4: Spritz, then walk into your perfume

Diffusing your perfume all over rather than concentrating it on every area is the key to making it enjoyable and not overwhelming. The goal is to have your perfume to complement your natural scent and not totally mask it. Rather than spraying perfume all over your body, dab a little bit on your pulse points and then "spritz and step." Spray your fragrance in the air in front of you, then walk right into it and out. This will leave a little layer on your clothing and ensure that you are well covered (without overdoing it).

5: Be Careful of spraying perfume on clothes

Spraying a little bit of perfume onto your clothing can help you maintain your fragrance all day—just make sure it's not fabric or material that easily stains like silk. If you are wearing an easily stainable fabric, an option is to spray some fragrance in the air and wave your clothes about in it, or spray some on the inside lining of your coat or blazer. A light wafting of your favorite fragrance will follow you wherever you go.

6: Don’t Overdo it

Spraying the right amount is difficult for everyone. If you've ever asked yourself why perfume prices vary so much, it's because they contain various degrees of fragrance concentration, which means they all have a varying intensity when applied.

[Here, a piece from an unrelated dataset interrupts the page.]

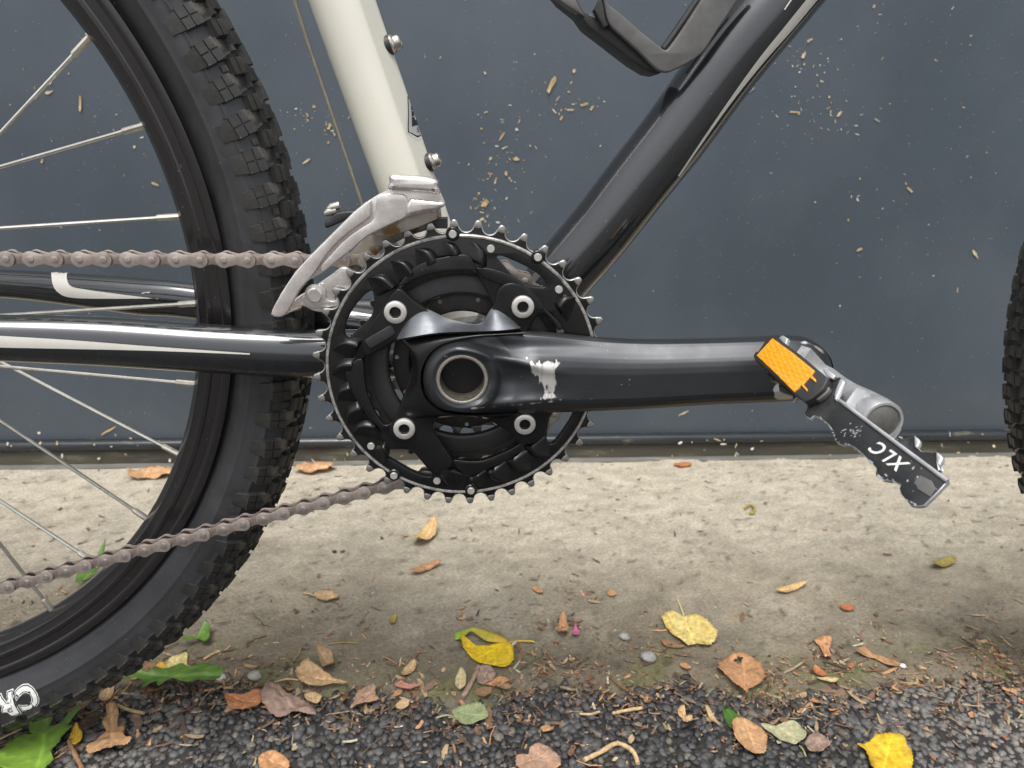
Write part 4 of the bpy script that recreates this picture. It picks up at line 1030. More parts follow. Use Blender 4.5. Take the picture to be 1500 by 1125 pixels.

The key is to pay close attention to how your perfume is labeled as that will suggest how much and how often to apply it.

7: When and how to apply perfume

The best time to apply perfume is after showering, as your pores will be open which allows deeper scent absorption.

8: Keep the cap on the bottle.

Always put the cap back on your perfume bottle after using it. The less the perfume is exposed to outside air, the better it will keep.

9: Do not shake the bottle.

Refrain from shaking the perfume bottle before use.